§ **EXERCISE AIM**: Keep to the lines from the line containing "Recreate this scene" through the line containing "scene.camera = cam": copy them exactly and leave every picture out.

§ **Scripts that build scenes**:
━━━━━━━━━━━━━━━━━━━━

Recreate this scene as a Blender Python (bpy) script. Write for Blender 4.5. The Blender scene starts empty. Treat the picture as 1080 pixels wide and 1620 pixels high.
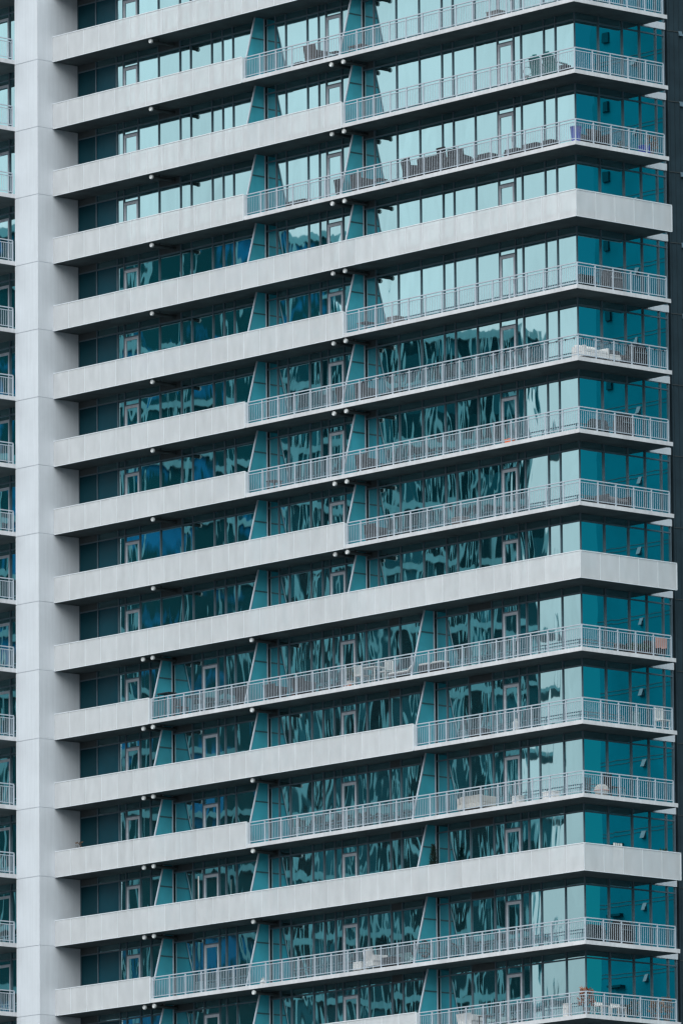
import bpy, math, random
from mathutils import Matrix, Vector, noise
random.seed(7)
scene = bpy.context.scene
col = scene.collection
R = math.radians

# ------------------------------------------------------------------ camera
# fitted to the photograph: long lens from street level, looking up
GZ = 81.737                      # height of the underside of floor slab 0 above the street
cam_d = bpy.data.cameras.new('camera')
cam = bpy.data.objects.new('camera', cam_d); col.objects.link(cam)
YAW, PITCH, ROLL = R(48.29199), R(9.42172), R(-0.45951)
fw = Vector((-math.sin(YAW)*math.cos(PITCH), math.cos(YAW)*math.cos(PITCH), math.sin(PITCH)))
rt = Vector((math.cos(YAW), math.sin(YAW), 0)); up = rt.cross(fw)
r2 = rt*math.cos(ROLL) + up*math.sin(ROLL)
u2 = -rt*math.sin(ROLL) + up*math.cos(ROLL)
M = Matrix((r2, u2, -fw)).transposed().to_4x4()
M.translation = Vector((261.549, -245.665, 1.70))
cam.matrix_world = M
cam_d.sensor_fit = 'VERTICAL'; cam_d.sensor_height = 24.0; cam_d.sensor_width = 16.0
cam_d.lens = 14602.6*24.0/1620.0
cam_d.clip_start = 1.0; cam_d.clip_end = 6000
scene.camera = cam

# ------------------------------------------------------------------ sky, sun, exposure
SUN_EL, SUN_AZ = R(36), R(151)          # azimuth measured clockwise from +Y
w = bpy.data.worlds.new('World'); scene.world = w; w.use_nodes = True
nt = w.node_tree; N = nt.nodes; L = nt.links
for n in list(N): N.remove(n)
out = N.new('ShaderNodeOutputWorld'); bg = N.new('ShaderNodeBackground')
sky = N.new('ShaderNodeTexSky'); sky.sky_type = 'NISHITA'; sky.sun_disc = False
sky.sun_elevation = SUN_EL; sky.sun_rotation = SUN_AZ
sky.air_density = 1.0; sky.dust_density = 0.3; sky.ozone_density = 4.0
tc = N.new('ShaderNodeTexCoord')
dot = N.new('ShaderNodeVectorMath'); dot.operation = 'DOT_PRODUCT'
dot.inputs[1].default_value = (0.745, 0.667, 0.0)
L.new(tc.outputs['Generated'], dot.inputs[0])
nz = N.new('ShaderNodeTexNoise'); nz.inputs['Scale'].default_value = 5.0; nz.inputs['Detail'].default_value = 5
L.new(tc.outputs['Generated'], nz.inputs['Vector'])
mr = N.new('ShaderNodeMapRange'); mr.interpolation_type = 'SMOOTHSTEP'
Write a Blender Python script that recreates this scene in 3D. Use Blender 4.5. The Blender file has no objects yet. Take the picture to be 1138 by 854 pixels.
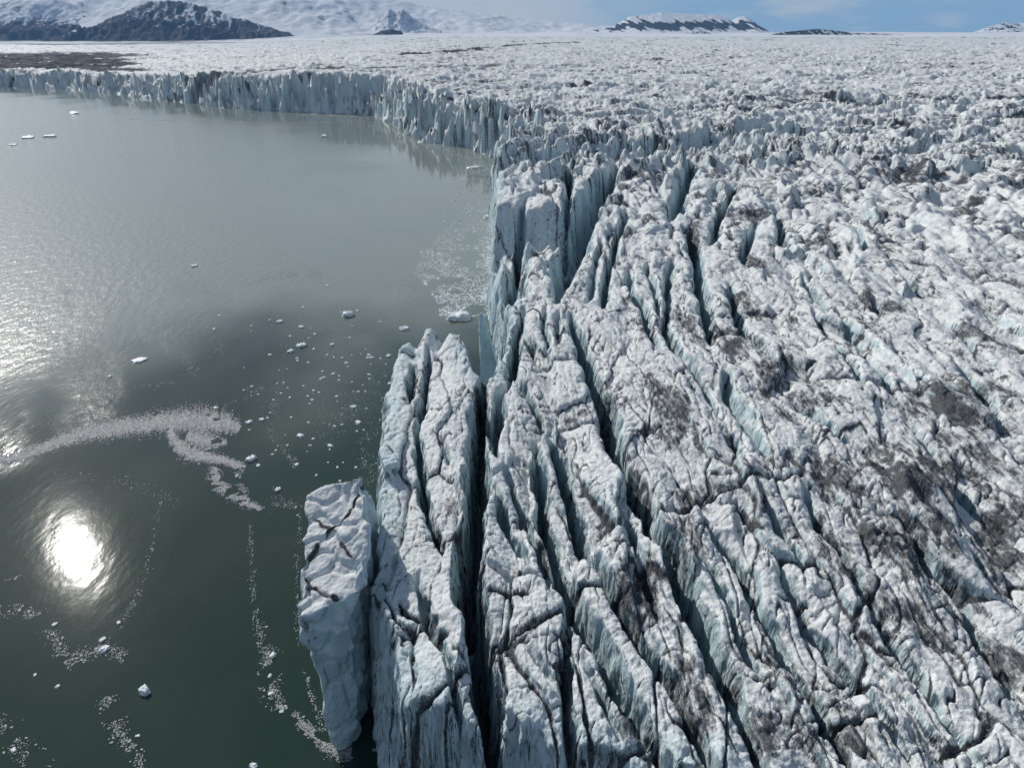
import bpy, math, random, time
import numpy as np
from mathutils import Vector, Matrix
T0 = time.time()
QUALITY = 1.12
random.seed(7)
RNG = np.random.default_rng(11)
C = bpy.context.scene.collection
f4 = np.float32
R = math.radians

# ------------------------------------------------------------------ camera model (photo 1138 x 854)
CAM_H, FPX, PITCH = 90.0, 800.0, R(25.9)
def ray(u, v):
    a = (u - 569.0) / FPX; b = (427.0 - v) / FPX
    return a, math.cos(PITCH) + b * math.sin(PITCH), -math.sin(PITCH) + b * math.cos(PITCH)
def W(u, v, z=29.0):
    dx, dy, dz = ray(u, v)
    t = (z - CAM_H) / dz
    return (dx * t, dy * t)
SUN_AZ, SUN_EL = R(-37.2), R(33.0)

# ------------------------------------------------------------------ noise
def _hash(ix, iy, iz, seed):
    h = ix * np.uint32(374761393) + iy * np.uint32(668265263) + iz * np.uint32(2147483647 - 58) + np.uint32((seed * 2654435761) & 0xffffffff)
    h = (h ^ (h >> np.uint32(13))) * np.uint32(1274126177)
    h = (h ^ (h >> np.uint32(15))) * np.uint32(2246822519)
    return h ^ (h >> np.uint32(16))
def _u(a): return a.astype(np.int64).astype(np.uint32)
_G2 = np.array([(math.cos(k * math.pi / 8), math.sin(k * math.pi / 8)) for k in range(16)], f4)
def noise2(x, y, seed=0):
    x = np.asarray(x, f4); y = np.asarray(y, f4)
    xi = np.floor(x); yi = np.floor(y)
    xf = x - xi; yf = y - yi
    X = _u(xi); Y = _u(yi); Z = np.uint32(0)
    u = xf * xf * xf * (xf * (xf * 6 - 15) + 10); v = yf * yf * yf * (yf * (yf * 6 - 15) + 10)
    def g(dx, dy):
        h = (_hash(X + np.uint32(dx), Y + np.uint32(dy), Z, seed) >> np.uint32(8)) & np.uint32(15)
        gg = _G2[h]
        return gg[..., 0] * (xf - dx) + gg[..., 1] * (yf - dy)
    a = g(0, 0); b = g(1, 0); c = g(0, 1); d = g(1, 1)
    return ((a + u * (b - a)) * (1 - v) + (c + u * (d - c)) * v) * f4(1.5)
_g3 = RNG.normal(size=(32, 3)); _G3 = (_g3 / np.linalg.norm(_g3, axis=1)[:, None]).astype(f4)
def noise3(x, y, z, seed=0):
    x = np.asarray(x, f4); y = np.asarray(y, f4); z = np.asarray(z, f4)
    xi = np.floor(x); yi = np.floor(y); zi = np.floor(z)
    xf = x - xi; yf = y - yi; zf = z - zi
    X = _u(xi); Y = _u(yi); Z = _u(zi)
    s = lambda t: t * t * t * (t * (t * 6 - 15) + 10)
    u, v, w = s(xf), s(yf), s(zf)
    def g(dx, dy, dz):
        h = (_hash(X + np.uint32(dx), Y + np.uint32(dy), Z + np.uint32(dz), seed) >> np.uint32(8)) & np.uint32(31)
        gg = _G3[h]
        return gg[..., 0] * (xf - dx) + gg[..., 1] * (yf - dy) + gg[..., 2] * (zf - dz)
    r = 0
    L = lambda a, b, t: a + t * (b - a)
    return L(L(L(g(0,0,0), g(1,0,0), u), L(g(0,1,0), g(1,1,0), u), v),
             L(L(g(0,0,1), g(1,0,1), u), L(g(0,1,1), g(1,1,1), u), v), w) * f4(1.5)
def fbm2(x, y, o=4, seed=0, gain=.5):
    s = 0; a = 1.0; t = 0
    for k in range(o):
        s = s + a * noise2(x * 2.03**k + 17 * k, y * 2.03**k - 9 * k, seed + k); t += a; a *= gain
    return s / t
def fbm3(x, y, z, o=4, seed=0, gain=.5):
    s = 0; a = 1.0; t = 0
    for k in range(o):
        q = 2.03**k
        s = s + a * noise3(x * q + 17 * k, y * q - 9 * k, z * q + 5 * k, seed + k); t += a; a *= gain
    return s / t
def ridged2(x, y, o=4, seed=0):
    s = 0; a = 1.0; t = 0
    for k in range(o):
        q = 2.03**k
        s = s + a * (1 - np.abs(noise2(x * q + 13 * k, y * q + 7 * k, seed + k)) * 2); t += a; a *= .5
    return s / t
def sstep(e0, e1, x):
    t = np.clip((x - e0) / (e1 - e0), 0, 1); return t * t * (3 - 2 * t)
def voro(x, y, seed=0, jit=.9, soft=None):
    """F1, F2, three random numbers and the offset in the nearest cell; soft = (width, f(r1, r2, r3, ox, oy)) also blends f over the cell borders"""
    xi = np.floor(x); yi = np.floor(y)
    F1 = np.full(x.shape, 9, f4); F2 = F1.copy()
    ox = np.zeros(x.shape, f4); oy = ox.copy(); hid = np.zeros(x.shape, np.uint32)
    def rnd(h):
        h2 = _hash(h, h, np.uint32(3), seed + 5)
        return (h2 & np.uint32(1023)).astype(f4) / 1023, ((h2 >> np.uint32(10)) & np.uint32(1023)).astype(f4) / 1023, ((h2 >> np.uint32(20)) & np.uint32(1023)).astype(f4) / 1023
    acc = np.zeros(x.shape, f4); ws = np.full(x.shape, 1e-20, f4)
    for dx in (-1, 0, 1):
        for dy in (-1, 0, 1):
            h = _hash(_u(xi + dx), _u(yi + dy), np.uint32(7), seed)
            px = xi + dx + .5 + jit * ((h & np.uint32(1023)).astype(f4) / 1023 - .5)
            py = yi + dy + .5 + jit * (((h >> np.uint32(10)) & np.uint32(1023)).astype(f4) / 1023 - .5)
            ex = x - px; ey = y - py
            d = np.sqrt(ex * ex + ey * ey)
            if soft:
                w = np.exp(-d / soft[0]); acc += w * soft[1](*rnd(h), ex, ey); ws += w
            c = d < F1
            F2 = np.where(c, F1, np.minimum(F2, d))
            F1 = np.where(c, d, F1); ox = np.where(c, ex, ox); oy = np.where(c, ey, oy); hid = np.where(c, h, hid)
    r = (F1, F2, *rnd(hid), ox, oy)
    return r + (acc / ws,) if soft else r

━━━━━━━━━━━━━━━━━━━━

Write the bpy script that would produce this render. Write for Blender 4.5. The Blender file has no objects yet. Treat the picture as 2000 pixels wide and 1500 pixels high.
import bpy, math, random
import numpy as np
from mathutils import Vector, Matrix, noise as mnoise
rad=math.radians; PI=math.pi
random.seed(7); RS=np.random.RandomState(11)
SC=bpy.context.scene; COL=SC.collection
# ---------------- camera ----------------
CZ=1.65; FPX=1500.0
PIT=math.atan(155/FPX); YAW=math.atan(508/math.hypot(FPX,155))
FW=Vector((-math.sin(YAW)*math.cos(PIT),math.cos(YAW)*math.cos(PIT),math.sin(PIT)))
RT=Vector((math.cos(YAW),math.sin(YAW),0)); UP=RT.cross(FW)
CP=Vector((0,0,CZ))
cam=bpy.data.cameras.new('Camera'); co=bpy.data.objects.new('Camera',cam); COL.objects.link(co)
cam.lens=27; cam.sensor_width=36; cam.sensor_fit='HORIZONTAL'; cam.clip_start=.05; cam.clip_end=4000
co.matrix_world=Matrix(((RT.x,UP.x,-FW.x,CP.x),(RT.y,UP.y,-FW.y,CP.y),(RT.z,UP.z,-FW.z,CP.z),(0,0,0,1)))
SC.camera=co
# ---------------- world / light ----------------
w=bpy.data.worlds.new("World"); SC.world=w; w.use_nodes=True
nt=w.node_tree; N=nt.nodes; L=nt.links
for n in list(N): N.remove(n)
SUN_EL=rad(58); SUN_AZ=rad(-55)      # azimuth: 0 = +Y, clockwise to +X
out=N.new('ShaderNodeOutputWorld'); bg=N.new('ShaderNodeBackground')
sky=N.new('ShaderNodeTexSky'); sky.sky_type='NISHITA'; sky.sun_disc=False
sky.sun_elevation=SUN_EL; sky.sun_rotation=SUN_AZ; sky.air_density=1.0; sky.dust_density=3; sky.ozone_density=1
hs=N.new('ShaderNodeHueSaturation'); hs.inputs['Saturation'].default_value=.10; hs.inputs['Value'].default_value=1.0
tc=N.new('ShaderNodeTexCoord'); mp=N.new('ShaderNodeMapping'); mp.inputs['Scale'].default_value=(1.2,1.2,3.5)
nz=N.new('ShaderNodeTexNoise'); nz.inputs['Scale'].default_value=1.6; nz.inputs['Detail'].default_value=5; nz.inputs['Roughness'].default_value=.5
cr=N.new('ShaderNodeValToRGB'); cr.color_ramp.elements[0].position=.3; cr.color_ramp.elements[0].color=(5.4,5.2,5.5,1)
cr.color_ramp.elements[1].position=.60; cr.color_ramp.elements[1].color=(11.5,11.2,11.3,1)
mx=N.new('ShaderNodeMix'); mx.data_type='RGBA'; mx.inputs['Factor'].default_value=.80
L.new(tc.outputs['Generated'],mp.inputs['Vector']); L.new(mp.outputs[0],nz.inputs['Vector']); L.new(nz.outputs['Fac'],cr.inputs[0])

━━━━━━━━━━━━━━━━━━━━

§ **SOLVED PROBLEM**:
Recreate this scene as a Blender Python (bpy) script. Write for Blender 4.5. The Blender scene starts empty. Treat the picture as 1080 pixels wide and 1620 pixels high.
import bpy, math, random
from mathutils import Matrix, Vector, noise
random.seed(7)
scene = bpy.context.scene
col = scene.collection
R = math.radians

# ------------------------------------------------------------------ camera
# fitted to the photograph: long lens from street level, looking up
GZ = 81.737                      # height of the underside of floor slab 0 above the street
cam_d = bpy.data.cameras.new('camera')
cam = bpy.data.objects.new('camera', cam_d); col.objects.link(cam)
YAW, PITCH, ROLL = R(48.29199), R(9.42172), R(-0.45951)
fw = Vector((-math.sin(YAW)*math.cos(PITCH), math.cos(YAW)*math.cos(PITCH), math.sin(PITCH)))
rt = Vector((math.cos(YAW), math.sin(YAW), 0)); up = rt.cross(fw)
r2 = rt*math.cos(ROLL) + up*math.sin(ROLL)
u2 = -rt*math.sin(ROLL) + up*math.cos(ROLL)
M = Matrix((r2, u2, -fw)).transposed().to_4x4()
M.translation = Vector((261.549, -245.665, 1.70))
cam.matrix_world = M
cam_d.sensor_fit = 'VERTICAL'; cam_d.sensor_height = 24.0; cam_d.sensor_width = 16.0
cam_d.lens = 14602.6*24.0/1620.0
cam_d.clip_start = 1.0; cam_d.clip_end = 6000
scene.camera = cam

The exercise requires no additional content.